Who sent the first Email?
If "email" just means an electronic message, then the first one was Morse's "What hath God wrought?" telegram on May 24, 1844. An updated version, a voice (phone) message, was first sent electrically on March 10, 1876 with Bell's famous words, "Mr. Watson, come here; I want you." But when people talk about email, they usually mean short messages they type on a computer and send over a network (the Internet) to other people, far or near. That first happened in 1971.
In 1971, there WAS such a thing as a computer mailbox. It was simply your text file that other users on the same machine could add stuff to the bottom of. It was kind of a long running note that other people could add to, but only the owner could clear.
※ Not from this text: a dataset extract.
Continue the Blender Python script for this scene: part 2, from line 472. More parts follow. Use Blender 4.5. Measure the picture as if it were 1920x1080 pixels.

It was simple, and worked fine on one machine.
At this time, an engineer named Ray Tomlinson was working writing on a file transfer program that would allow files to be transferred BETWEEN machines. He figured out that his program could easily also add something to someone's mailbox file - on another machine! To identify the users on different machines, he decided to use the "@" symbol, mostly because it made sense. First, they were "at" that machine. Also, two people on two different machines might pick the same mailbox file name, but if their address had a last name too (so to speak), then addresses would always be unique. He tried sending a couple of messages to his own mailboxes at different machines. It worked, and real across-the-network email was born.